Am Ende ist es ein Fest für Thielemann. Seine Fans applaudieren, jubeln, trampeln – übrigens auch für Georg Zeppenfeld und Michael Volle. Eine Dame kommentiert den Jubel leicht pickiert: „Das ist ja wie im Rockkonzert.“ Das ist nicht einmal falsch. Thielemann hat das Festspielhaus gerockt.

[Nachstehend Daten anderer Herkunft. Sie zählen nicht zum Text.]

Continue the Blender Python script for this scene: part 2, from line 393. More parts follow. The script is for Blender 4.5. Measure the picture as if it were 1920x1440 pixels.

Ohne Szene, ganz puristisch. Eigentlich ist das eine sehr charmante Idee, die sich fortsetzen lässt. Puristen gibt es schließlich immer. Sie müssten dann auch nicht die Augen vor einer Inszenierung schließen. So etwas ist natürlich nur als bewusste Einzelaktion denkbar. So, wie in diesem Fall. Denn freilich kann Oper ohne Regie und sinnige Gedanken zum Stück nicht  die Zukunft sein. Als Gegenbeispiel lässt sich hier vor allem Tannhäuser mit dem Regie-Bühne-Video-Trio Kratzer, Sellmaier, Braun nennen. Übrigens wäre es auch schön, wenn ein großartiges Regiestück einmal von einem großartigen Dirigenten wie Thielemann geleitet wird. Dieser Parsifal war eine Ausnahme in jeder Beziehung. Und ohne Regie absoluter Luxus für die Ohren.